Irreverente desde nova? Na medida do possível. Não é fácil imaginar Adelaide Gonçalves fazendo trabalho de catequese nos distritos de Tauá. Mas “há passagens inescapáveis na vida de uma pessoa”. Não destino, como faz questão de frisar. Tanto que passou da mocinha catequista àquela que quer estar ao lado dos pobres da terra. E as lembranças agora são povoadas por “uns padres que não vestem batina, falam em sindicato, são perseguidos pelos poderosos do lugar”.
Adelaide próxima dos 20 anos: Fortaleza, agora não mais só as férias em casa da tia de classe média. A vida, nessa época, era eterna descoberta, desencadear de acontecimentos impactantes. Abalaram-na profundamente os vários Severinos, que morrem “de velhice antes dos trinta, de emboscada antes dos vinte, de fome um pouco por dia”. As greves do ABC faziam o peito vibrar. O Socialismo parecia cada vez mais próximo. Cuba emocionava e motivava. Por um governo dos trabalhadores, a professora de História ingressa no PT, onde atuou por mais de 20 anos, ao fim dos quais concluiu que “o partido era partido” e a burocratização já havia tomado conta de tudo há bastante tempo.
As palavras – de novo o barril de pólvora! – e a vivência no Pirambu detonam as revoluções interiores, as que pegam na veia, são pra valer. As crianças tinham os cotovelos deformados por bichos-de-pé. Era a miséria urbana. Naquele momento, o que mais coube foi Gorki – “Estou falando de homens que um dia foram homens” – e a vontade dilacerante e pungente de fazer alguma coisa. Estava ganha para o lado esquerdo do mundo. Constrói uma vida em que a questão social é vista como primordial e com um olho sensível, “sin perder la ternura jamás”.

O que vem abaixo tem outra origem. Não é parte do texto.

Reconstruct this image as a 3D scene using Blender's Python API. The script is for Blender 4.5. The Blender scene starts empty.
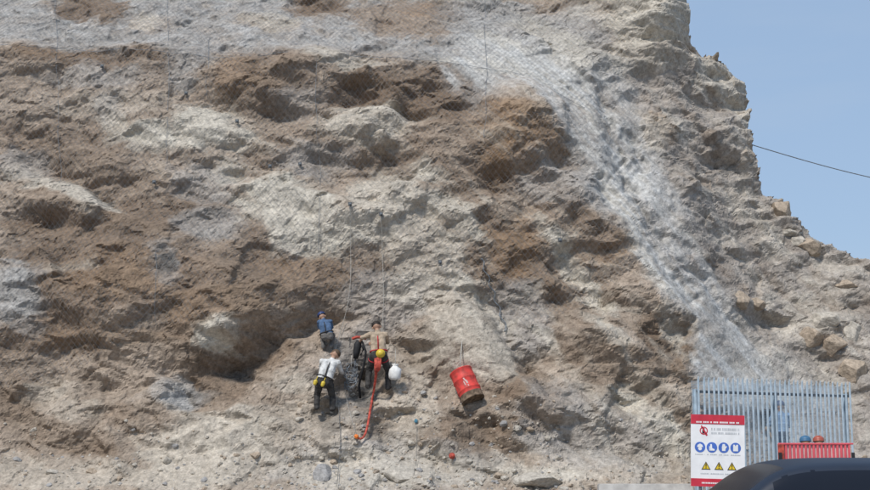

Há também a face da pesquisadora que ousa atender ao chamado de seus objetos de pesquisa, o jornalismo abusado dos trabalhadores, “sem compromisso com o bom vernáculo”, mas apenas com o novo devir – a aurora de um mundo livre e justo. Na cultura proletária, encantam-lhe o teatro social, as greves – “a coreografia das greves” –, os hinos, o barulho de um piquete, os cortejos de 1º de maio. O coração floresce ao pensar nas possibilidades que a História reserva.Com que tremenda lucidez esta mulher reafirma sua crença na necessidade da Revolução e no potencial da América Latina em construir uma nova ordem social! Contra os consensos fabricados em escala mundial, com tanta força introjetados em nós, Adelaide apresenta a perspectiva radicalmente histórica de que “o mundo pode dobrar uma esquina”. Ela concretiza a audácia de sonhar com que a vida seja boa para toda a gente.